Originally the Moores purchased an apartment building from Blake Realty subject to a mortgage owned by the Abrams. When the Moores defaulted the Abrams sued for and procured a final judgment of foreclosure in the sum of $76,095.25. On the eve of the foreclosure sale, the Moores sought the haven of Chapter 13 in bankruptcy. Bankruptcy proceedings continued for a number of years during which various payment plans were established.
In 1999, the Moores’ bankruptcy petition was dismissed, as opposed to being discharged. The Moores continued to make payments on the judgment but again defaulted in May of 1999. At that point the Abrams moved to amend the original final judgment to reflect that the adjusted balance due on the foreclosure judgment, with credits for payments made and including statutory interest from the original date of foreclosure, was the sum $55,911.35.1
The issue before us is whether, given the circumstances, the Abrams are entitled to statutory interest from the date of the original judgment or whether, as the Moores argue, interest should be calculated only from the date of the second default.
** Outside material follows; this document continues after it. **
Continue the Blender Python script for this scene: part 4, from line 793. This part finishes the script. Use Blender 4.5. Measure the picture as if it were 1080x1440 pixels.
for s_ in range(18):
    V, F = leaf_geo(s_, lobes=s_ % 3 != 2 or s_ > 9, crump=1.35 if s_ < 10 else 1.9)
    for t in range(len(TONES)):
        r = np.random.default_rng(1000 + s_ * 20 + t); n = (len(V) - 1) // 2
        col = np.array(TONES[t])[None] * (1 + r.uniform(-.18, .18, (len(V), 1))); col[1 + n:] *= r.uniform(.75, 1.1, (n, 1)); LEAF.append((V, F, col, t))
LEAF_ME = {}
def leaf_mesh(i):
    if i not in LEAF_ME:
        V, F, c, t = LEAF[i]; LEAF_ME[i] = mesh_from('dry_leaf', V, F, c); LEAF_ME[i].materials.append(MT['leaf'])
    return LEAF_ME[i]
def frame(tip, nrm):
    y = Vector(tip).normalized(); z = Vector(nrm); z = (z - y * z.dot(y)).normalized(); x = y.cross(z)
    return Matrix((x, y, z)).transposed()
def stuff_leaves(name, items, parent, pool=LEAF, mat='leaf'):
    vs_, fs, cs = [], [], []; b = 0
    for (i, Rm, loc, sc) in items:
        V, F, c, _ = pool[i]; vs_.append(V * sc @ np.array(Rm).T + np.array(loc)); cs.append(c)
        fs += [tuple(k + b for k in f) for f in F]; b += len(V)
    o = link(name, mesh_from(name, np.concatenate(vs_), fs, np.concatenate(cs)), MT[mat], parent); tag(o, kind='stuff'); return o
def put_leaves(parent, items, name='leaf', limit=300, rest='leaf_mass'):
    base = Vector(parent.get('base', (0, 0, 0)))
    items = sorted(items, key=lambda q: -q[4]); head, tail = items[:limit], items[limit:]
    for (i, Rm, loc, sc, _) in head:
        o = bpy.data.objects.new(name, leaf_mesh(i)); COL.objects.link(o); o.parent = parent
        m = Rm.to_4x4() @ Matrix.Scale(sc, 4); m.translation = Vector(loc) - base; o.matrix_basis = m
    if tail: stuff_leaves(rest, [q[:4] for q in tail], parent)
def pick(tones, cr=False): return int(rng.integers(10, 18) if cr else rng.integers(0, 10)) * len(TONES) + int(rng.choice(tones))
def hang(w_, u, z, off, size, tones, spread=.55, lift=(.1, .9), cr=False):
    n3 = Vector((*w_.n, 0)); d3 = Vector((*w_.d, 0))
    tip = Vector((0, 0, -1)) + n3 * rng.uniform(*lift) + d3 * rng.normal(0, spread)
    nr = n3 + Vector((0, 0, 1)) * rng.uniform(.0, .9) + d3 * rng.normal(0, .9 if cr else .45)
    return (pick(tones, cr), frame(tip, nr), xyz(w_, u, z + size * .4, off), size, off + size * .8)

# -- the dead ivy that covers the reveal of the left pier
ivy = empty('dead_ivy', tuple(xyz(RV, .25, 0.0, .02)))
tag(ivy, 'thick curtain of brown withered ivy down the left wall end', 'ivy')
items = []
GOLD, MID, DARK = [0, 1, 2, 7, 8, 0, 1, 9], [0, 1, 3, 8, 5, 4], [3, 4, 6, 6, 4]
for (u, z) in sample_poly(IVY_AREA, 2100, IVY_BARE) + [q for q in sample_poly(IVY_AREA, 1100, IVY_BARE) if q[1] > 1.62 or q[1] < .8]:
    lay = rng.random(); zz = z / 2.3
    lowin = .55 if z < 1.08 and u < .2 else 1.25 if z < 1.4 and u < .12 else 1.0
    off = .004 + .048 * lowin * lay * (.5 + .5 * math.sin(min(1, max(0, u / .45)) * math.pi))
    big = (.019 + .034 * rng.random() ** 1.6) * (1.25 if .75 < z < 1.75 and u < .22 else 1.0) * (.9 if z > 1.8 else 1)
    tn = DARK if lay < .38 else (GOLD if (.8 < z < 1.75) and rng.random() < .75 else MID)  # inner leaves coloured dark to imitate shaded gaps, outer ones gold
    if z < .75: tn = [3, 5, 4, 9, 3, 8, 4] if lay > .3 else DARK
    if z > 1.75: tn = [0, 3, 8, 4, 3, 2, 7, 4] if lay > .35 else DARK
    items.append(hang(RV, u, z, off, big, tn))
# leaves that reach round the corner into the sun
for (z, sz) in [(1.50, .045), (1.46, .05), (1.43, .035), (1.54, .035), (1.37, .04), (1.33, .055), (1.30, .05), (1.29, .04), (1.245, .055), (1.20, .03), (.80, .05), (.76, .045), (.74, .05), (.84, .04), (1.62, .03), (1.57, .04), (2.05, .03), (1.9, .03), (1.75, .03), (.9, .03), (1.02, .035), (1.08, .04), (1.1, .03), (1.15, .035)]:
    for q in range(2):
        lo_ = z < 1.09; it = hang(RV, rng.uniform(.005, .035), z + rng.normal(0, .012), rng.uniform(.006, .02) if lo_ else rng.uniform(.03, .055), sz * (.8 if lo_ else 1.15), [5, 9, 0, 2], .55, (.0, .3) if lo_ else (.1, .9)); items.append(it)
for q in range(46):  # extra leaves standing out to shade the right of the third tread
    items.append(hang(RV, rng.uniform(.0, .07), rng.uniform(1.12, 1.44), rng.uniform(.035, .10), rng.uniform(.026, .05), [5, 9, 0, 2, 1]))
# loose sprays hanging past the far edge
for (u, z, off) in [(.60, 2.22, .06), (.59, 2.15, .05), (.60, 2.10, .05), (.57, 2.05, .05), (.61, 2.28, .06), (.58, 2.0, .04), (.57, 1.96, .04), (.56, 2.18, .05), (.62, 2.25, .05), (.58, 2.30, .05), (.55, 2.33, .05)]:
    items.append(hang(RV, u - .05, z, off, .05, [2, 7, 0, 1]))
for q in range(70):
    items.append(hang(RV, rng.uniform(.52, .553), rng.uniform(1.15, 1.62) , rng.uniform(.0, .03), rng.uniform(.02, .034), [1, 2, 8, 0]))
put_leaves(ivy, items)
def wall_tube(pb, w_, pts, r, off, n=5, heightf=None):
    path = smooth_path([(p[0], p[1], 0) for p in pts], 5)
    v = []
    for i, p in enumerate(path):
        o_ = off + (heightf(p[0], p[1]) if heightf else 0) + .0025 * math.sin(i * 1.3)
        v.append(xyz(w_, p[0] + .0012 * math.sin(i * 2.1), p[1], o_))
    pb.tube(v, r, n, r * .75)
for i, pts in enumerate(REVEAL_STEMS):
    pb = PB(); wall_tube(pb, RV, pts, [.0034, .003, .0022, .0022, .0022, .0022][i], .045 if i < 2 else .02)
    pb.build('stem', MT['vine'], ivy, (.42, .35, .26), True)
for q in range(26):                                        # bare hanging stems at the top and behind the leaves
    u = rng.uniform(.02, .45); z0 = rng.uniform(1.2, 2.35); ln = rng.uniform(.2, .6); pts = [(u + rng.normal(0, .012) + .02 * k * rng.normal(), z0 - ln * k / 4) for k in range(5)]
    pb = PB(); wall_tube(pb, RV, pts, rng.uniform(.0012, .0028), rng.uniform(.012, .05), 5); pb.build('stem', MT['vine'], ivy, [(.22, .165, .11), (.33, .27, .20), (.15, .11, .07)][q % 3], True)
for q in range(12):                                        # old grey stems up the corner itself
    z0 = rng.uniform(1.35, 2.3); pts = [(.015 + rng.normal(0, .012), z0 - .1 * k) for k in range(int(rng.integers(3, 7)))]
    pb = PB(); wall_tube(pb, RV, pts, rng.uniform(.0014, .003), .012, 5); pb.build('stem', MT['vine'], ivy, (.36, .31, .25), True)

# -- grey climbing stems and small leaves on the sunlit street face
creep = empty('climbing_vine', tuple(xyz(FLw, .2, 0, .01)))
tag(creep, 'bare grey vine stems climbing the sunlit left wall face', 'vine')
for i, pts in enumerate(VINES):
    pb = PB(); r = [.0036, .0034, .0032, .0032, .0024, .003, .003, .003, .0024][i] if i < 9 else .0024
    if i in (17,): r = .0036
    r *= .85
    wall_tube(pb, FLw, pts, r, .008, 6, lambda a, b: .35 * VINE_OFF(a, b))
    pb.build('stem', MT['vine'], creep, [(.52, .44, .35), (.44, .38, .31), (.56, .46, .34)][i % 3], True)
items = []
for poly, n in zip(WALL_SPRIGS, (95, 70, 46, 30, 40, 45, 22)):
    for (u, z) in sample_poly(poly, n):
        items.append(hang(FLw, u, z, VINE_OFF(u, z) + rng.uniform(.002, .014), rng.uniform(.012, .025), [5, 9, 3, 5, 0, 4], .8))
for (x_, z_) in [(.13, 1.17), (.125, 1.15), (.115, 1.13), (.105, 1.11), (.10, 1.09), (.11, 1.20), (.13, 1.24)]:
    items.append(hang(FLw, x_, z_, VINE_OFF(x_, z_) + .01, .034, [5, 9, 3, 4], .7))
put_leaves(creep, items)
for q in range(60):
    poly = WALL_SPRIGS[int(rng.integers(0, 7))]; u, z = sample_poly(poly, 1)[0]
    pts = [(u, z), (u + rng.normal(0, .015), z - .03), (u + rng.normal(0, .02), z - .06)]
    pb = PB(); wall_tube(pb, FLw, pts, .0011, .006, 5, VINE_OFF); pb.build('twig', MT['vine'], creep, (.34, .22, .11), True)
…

The trial court agreed with the Moores. However, we are persuaded by the Abrams that when a bankruptcy is dismissed the prior state court proceedings are reinstated as though the bankruptcy had not intervened. See Union Joint Stock Land Bank of Detroit v. Byerly, 310 U.S. 1, 8, 60 S.Ct. 773, 84 L.Ed. 1041 (1940). As the Eleventh Circuit Court of Appeals recently held in In re Bateman, 331 F.3d 821, 834 (11th Cir. 2003):
[AJlthough the parties are bound to the terms of the Plan, as confirmed, [the mortgageej’s secured claim for arrear-age survives the Plan and it retains its rights under the mortgage until [its] claim is satisfied in full. If that satisfaction is not forthcoming, after the automatic stay is lifted, [the mortgagee] will be entitled to act in accordance with the rights as provided in the mortgage to satisfy its claim.
In sum, the trial court’s order is reversed because the bankruptcy’s dismissal and subsequent default eliminated the Moores’ cure rights and the state court proceedings should have been reinstated as though the bankruptcy had never occurred.
Reversed and remanded.
. Upon motion, the Moores were permitted to sell the property, the Abrams relinquished any claim of lien against the property, and the Moores were ordered to place a portion of the sale proceeds in escrow sufficient to cover the Abrams’ amended foreclosure demands and attorney's fees.